Salimos a caminar y no podemos contener el impulso de detenernos y agacharnos para recoger esa cosa que está en el suelo y nos ha llamado la atención.
El brillo de una moneda, el papel que sugiere ser un billete, una tuerca, una arandela que bien puede ser un anillo o una candonga.
Recogemos cosas en el camino. Algunas simplemente las analizamos y deducimos qué son, qué fueron, de qué eran y, si no nos interesan, las descartamos tirándolas a una caneca o dejándolas en algún lugar de la calle, en un resquicio del mobiliario urbano, con la idea de que alguien más la verá, la recogerá y evaluará su significado y potencial, para conservarla o volver a descartarla.

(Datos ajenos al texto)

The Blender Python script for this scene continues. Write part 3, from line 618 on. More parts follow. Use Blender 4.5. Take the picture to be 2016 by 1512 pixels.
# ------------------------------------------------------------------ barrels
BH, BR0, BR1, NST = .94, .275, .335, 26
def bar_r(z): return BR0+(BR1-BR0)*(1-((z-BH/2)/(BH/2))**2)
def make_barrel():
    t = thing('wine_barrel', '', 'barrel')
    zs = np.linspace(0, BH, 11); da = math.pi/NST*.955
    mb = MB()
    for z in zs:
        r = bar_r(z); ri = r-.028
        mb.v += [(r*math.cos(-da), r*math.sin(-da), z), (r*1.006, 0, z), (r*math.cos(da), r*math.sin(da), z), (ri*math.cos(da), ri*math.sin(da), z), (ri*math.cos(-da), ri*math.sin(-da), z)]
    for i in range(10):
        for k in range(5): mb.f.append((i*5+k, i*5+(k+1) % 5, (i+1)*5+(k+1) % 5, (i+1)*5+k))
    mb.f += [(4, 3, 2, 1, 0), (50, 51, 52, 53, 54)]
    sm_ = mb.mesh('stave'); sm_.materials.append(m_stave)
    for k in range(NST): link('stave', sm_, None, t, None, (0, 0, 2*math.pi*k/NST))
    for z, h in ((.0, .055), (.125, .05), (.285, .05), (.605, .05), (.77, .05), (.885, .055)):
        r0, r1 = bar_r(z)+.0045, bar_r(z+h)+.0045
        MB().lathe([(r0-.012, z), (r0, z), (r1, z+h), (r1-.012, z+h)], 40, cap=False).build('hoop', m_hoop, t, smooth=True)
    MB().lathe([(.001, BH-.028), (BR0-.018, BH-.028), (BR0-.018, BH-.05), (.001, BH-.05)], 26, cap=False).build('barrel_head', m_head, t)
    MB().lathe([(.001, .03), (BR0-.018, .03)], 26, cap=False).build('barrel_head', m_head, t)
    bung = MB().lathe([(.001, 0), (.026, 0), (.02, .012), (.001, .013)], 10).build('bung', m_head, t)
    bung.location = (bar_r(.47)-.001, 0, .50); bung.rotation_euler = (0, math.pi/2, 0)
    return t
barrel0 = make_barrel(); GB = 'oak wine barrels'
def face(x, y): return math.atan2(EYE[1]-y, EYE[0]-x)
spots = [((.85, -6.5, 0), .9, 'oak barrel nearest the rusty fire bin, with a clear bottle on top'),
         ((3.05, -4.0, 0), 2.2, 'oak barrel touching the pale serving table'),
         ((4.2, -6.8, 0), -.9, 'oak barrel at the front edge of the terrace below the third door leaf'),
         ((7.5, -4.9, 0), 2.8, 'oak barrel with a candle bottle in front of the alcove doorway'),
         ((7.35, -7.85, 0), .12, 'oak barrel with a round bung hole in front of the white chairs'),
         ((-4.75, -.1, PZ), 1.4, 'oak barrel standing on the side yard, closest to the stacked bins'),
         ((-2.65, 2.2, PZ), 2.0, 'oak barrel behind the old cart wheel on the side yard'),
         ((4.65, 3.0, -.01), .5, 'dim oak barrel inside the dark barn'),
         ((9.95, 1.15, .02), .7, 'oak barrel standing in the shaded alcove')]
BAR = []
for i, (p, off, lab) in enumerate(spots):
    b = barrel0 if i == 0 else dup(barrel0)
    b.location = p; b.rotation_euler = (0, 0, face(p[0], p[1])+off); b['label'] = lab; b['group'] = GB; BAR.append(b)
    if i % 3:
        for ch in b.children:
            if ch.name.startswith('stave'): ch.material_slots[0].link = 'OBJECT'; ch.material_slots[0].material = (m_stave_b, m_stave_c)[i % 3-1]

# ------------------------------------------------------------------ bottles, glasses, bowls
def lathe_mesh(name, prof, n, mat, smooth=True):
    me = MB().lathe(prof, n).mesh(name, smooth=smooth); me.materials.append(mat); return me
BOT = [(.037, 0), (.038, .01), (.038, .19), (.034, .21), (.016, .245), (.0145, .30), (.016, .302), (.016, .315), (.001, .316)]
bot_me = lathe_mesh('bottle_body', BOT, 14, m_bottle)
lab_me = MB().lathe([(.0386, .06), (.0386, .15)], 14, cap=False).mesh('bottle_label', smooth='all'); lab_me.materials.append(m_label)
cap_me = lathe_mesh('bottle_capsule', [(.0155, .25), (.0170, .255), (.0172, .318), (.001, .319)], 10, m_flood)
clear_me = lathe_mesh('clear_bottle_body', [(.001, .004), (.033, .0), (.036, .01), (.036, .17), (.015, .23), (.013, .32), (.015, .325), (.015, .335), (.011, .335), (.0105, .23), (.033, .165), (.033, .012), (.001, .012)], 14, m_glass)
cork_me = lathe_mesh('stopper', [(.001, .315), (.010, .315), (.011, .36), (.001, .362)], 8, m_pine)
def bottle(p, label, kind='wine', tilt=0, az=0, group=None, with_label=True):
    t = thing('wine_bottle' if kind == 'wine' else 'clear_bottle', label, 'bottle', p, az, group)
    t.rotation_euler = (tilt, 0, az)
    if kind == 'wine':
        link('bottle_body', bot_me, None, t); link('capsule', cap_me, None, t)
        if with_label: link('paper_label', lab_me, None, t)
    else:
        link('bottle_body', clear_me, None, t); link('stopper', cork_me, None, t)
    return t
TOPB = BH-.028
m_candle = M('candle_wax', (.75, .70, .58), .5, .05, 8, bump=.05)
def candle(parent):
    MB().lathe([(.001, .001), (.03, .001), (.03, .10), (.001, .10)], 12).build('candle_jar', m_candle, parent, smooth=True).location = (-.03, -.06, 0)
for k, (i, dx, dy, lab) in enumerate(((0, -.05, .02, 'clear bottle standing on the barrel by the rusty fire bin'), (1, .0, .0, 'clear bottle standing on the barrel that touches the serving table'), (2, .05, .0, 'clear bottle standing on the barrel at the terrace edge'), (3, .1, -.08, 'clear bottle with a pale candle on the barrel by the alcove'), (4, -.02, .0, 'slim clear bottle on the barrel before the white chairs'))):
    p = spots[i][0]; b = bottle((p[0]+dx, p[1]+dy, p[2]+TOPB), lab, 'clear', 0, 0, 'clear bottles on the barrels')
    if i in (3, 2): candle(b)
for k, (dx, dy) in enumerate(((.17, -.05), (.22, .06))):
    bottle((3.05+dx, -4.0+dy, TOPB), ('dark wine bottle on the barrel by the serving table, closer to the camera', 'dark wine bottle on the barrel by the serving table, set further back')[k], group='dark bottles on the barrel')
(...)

Los objetos perdidos que encontramos a veces nos narran historias de dichas y desdichas. Como cuando levantamos del piso un juguete que fue motivo de alegría de un niño que pasó horas jugando con él y su imaginación, pero que probablemente también fue motivo de gran tristeza cuando lo perdió y quedó abandonado a su suerte en el pavimiento.
Conservamos aquello a lo que le asignamos valor, ya sea monetario o de potencial monetario, o bien, un valor que va más allá de las monedas, como su valía estética o el de nuestra empatía con quien alguna vez lo atesoró y lo perdió.
Les ofrecemos un refugio y nos lo agradecen con su presencia, adorno y compañía.